The correct meaning of tone is the amount of light received upon the different planes of an object.

Transcript of nature.

“‘A mere transcript of nature’ is one of the stock phrases of the art critic, and of many artists of a certain school. The precise meaning attached to it puzzles us; were it not always used as a term of reproach, we should believe it the highest praise that could be bestowed upon a picture. What adds to our perplexity is that the phrase is generally applied by the critic to work which has nothing in common with nature about it: and is used by artists who themselves have never in their lives painted a picture with the simplest values correct, as though transcribing nature to canvas were a stage in the painter’s development through which they had passed, and which was now beneath them. The critic must have but a very superficial acquaintance with nature who applies this term, as is frequently done, to work in which all the subtleties of nature are wanting. We have heard of pictures in which no two tones have been in right relation to one another, in which noisy detail has been mistaken for finish, and the mingling of decision and indecision in fine opposition—the mysterious lost and found, the chief charm of nature—has been utterly unfelt, described as ‘transcripts of nature.’ Those artists who use the phrase, adopt it as a convenient barricade behind which they may defend their own incompetence.”—T. F. Goodall.

Da Vinci.

All photographers would do well to lay these remarks to heart.

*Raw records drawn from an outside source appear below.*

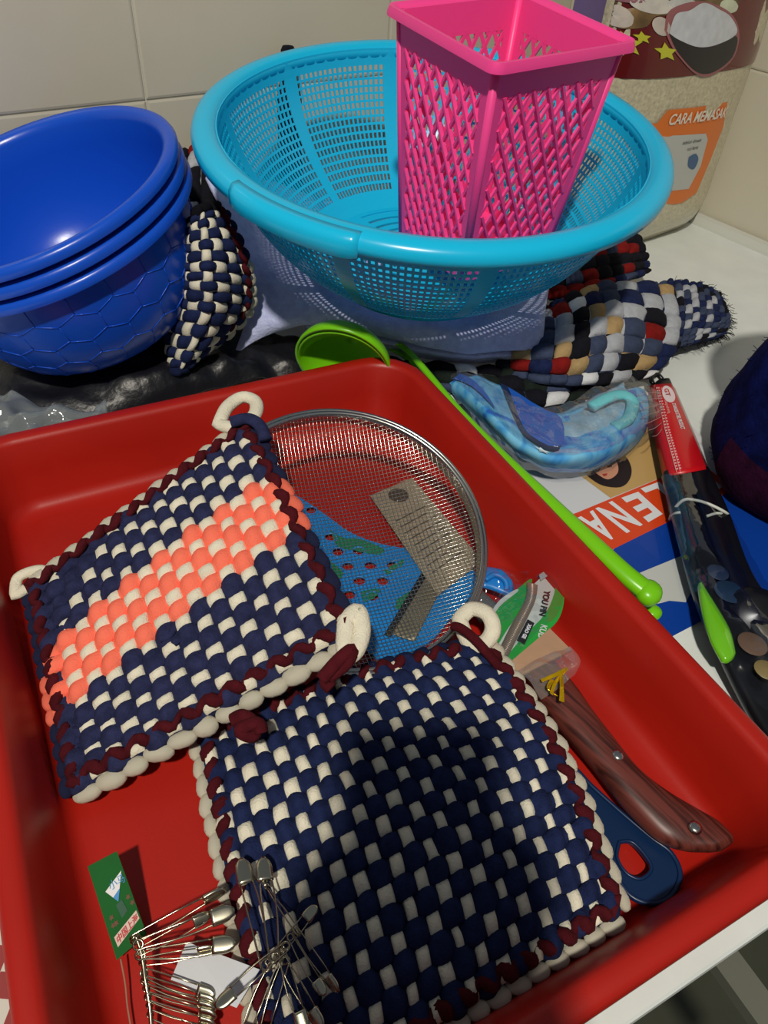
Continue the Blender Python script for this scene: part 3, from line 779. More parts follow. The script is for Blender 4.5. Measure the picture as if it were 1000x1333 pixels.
bag_text('cuci beras', 888, 194, 910, 190, .0062, M_text_dark, .0024)
# shine seal across top printed area
pst = poly('purple_box', [bc0+E_W*(.155+.03*i)*1+D_W*(0)+V((0, 0, z)) for i, z in ((0, 0.0), (0, .42), (1, .42), (1, .0))], mat('lilac_card', (110, 92, 140), .5), None, .02)
tag(recenter(pst), 'narrow lilac carton standing left of the rice bag', 'carton')

# ------------------------------------------------------------------ sieve
ns = V((.1838, -.3196, 1)).normalized(); cs = V((-.0245, .3581, .0595)); MS = axis_matrix(cs, ns); RS = .0998
sv = empty('sieve', 'round steel mesh sieve lying between the coral potholder and the tray side', 'sieve'); sv.matrix_world = MS
def dome(r): return -.020*(1-(min(r, RS)/RS)**3.0)
wm = MB(); sp = .0029; nW = int(RS/sp)
for d in (0, 1):
    for k in range(-nW, nW+1):
        c_ = k*sp; h = math.sqrt(max(0, RS**2-c_**2))
        if h < .01: continue
        m_ = 30; pts = []
        for i in range(m_+1):
            t = -h+2*h*i/m_; x, y = (t, c_) if d == 0 else (c_, t); ca, sa = math.cos(.35), math.sin(.35)
            X, Y = x*ca-y*sa, x*sa+y*ca; pts.append(V((X, Y, dome(math.hypot(X, Y))+(.0002 if d else -.0002))))
        wm.tube(pts, .00026, 3)
o = wm.build('wire_mesh', M_wiresteel, sv); o['kind'] = 'stuff'
b = MB(); b.lathe([(RS-.001, -.010), (RS+.0006, -.010), (RS+.0016, 0), (RS+.001, .0025), (RS-.0012, .0028), (RS-.002, .001)], 96, closed=True); b.build('rim_band', M_steel, sv)
b = MB(); b.tube([V(((RS+.0022)*math.cos(a), (RS+.0022)*math.sin(a), .0012)) for a in [i*2*math.pi/90 for i in range(90)]], .0016, 8, closed=True); b.build('rim_wire', M_steel, sv)
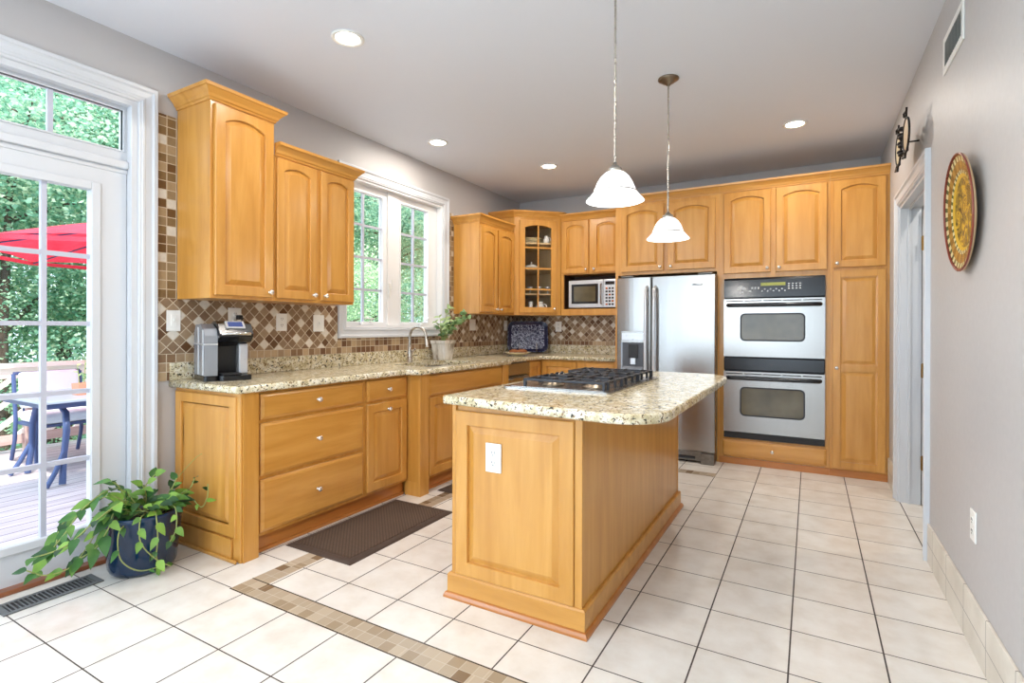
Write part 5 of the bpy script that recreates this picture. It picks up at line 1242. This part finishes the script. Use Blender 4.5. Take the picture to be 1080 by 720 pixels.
# over the front of the pot
vine([(0.05, 0.02, zt), (0.16, -0.02, 0.31), (0.20, -0.03, 0.20), (0.19, -0.03, 0.10), (0.18, 0.0, 0.02)], 5, 0.075, 0.06)
vine([(0.05, 0.0, zt), (0.15, -0.08, 0.30), (0.19, -0.10, 0.20), (0.20, -0.04, 0.10), (0.22, 0.02, 0.045)], 5, 0.07, 0.055)
vine([(0.06, 0.05, zt), (0.17, 0.06, 0.32), (0.21, 0.05, 0.22), (0.19, 0.02, 0.14)], 5, 0.07, 0.06)
vine([(0.05, -0.05, zt), (0.13, -0.16, 0.26), (0.16, -0.17, 0.14), (0.17, -0.10, 0.06), (0.19, -0.02, 0.05)], 3, 0.06, 0.04)
# right, loose curls
vine([(0.05, 0.08, zt), (0.10, 0.16, 0.33), (0.16, 0.20, 0.27), (0.20, 0.21, 0.33), (0.22, 0.20, 0.40)], 3, 0.06, 0.04)
vine([(0.0, 0.08, zt), (0.02, 0.14, 0.32), (0.10, 0.17, 0.36), (0.12, 0.19, 0.42)], 4, 0.07, 0.05)
for i in range(60):
    a = rnd.uniform(0, 2*pi); r_ = rnd.uniform(0.02, 0.15); x, y = r_*cos(a), r_*sin(a)
    leaf(fo, (x, y, zt+rnd.uniform(0.01, 0.09)), (cos(a)+rnd.uniform(-.5, .5), sin(a)+rnd.uniform(-.5, .5), rnd.uniform(-0.1, 0.6)), (0.5, -0.3, 1), rnd.uniform(0.06, 0.10), rnd.uniform(0.036, 0.052), None, 0.2, 0.2)
for i in range(8):
    a = rnd.uniform(-1.5, 1.5); r_ = rnd.uniform(0.08, 0.15)
    vi.tube([(r_*cos(a+q*0.5), r_*sin(a+q*0.5), zt+0.02+0.03*sin(q+i)) for q in range(5)], 0.0025, seg=5)
# bare tendril reaching up to the cabinet
vi.tube([(0.0, 0.10, 0.30), (0.02, 0.14, 0.40), (0.06, 0.17, 0.46), (0.12, 0.20, 0.53), (0.14, 0.215, 0.545)], 0.0016, seg=5)
vi.build('vine', 'vine', t); fo.build('foliage', 'pothos', t)

# ================================================================== RIGHT WALL DECOR
t = thing('wall_plate', 'large round painted plate in yellow and brown hung on the right wall', 'plate', (XR-0.030, 2.685, 1.678))
T = Matrix.Rotation(-R90-0.04, 4, 'Y')   # local z -> -x (towards the room)
face = MB(); prof = [(0.0005, -0.018), (0.11, -0.017), (0.14, -0.010), (0.155, -0.004), (0.215, 0.005), (0.225, 0.008), (0.230, 0.007)]
face.lathe(prof, None, 56)
fo_ = face.build('painted_face', 'plate_paint', t); fo_.matrix_basis = T
bk = MB().lathe([(0.2305, 0.007), (0.230, 0.001), (0.20, -0.008), (0.165, -0.016), (0.14, -0.020), (0.10, -0.021), (0.0005, -0.021)], None, 56).build('plate_back', 'plate_back', t); bk.matrix_basis = T
rm = MB().tube([(0.2295*cos(2*pi*i/48), 0.2295*sin(2*pi*i/48), 0.009) for i in range(49)], 0.004, seg=6).build('rim', 'plate_rim', t); rm.matrix_basis = T
# iron wall ornament
t = thing('wall_ornament', 'dark wrought iron ornament with candle holders high on the right wall', 'wall ornament', (XR-0.006, 3.80, 2.305), -R90)
iw = MB(); s_ = 1.0
def ell(rx, rz, cx=0, cz=0, y=-0.03, a0=0, a1=360, n=24): return [(cx+rx*cos(radians(a0+(a1-a0)*i/n)), y, cz+rz*sin(radians(a0+(a1-a0)*i/n))) for i in range(n+1)]
iw.tube(ell(0.10, 0.15, -0.14), 0.006, seg=6); iw.tube(ell(0.10, 0.15, 0.14), 0.006, seg=6)
for cx in (-0.14, 0.14):
    iw.tube([(cx-0.05, -0.03, -0.13), (cx-0.08, -0.035, -0.18), (cx-0.02, -0.035, -0.17), (cx, -0.035, -0.21), (cx+0.02, -0.035, -0.17), (cx+0.08, -0.035, -0.18), (cx+0.05, -0.03, -0.13)], 0.006, seg=6)
    iw.tube([(cx, -0.03, 0.15), (cx-0.04, -0.035, 0.18), (cx-0.05, -0.035, 0.22), (cx, -0.03, 0.215)], 0.006, seg=6); iw.tube([(cx, -0.03, 0.15), (cx+0.04, -0.035, 0.18), (cx+0.05, -0.035, 0.22)], 0.006, seg=6)
iw.tube([(-0.04, -0.03, 0), (0.04, -0.03, 0)], 0.006, seg=6); iw.tube([(0, 0.05, 0), (0, -0.03, 0)], 0.008, seg=6)
for i in range(7): z = -0.12+0.04*i; iw.ball(((-1)**i*0.018, -0.032, z), 0.022, None, 10)
iw.build('iron_frame', 'rim_iron', t); t.scale = (1.05, 1.0, 0.62); t.location.x -= 0.045
MB().prism([(p[0], p[2]) for p in ell(0.085, 0.135, 0.14)][:-1], 1, -0.031, -0.028).build('inner_panel', 'plate_back', t)
MB().prism([(p[0], p[2]) for p in ell(0.085, 0.135, -0.14)][:-1], 1, -0.031, -0.028).build('inner_panel', 'cream_china', t)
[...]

Instead of it being an easy thing to paint “a mere transcript of nature,” we shall show it to be utterly impossible. No man can do this either by painting or photography, he can only give a translation, or impression, as Leonardo da Vinci said long ago; but he can give this impression truly or falsely.

CHAPTER II.
NATURALISM IN PICTORIAL AND GLYPTIC ART.

An inquiry into the influence of the study of nature on art.

In this chapter we shall endeavour to trace the influence of the study of nature on all the best art up to the present day. |Woltmann and
Woermann.| In order to do this it will be necessary to follow in chronological order the development of art, and we propose taking as our guide in this matter Messrs. Woltmann and Woermann, who seem the most trustworthy and are the most recent of art historians. We feel, however, that we must state our attitude towards them as historians of art. For the main historical facts, we willingly accept as authorities these writers, since they have studied the matter, but when these historians try to trace the causes and effects of different phases of art on contemporary life then we entirely part company from them, for there are so many wheels within wheels in this complex comedy of life that we cannot with patience listen to searchers of manuscripts and students of autographs, who trace the fall of an empire to an oil painting, or the decadence of painting to the cheapness of wheat: such dreams may still serve, as they have always served, as a peg whereon to hang rhetorical rhapsodies, but they can have no attraction for rational minds. What we propose, then, is briefly to compile a short outline, consisting of the salient facts in the history of art, in so far as they bear on our subject, that is, how far the best artists have been naturalistic, and how true in impression their interpretation of nature. When we agree with any of the critical remarks of these gentlemen, we shall quote them in full, acknowledging them in the usual way, but we reserve to ourselves the right to differ entirely from them on artistic points. We ourselves feel much diffidence in advancing any critical remarks of our own upon these arts, for we are convinced, after a long and practical study of the subject, that no one can criticize any branch of art and the criticism be authoritative, unless he be a practical master artist in the branch of art which he is criticizing; but as our opinions have been put to the touchstone of some first-rate practical artists in other branches than our own, we offer them, standing always ready to be corrected by any good practical artist on any point. As to who are good artists is again another wide question. Certainly their name is not legion.

Criticism.

Our object in traversing all this ground, then, is one of inquiry, to really see how far “naturalism” is the only wear for all good art, and we have done it in an impartial spirit, arriving at the conclusion that in all the glyptic and pictorial arts the touchstone answers. How far this is the case with the arts of Fiction, Poetry, &c., is a more complex matter, and one we cannot now deal with, but we feel that in the literary arts the matter is very different, for in these arts we are not confined, as we are in the pictorial and glyptic arts, to physical facts and their representation; for there is no such thing as abstract beauty of form or colour. Art has served as a peg on which to hang all sorts of fads—fine writing, very admirable in its place—morality, not to be despised—classical knowledge and literature generally, both of the highest æsthetic value, but in no way connected with the glyptic and pictorial arts. Naturalistic art has been found and lost, and lost and found time after time, and it is because the Dutch, French, English and American artists of to-day are finding it again that we feel hopeful for the art of the future.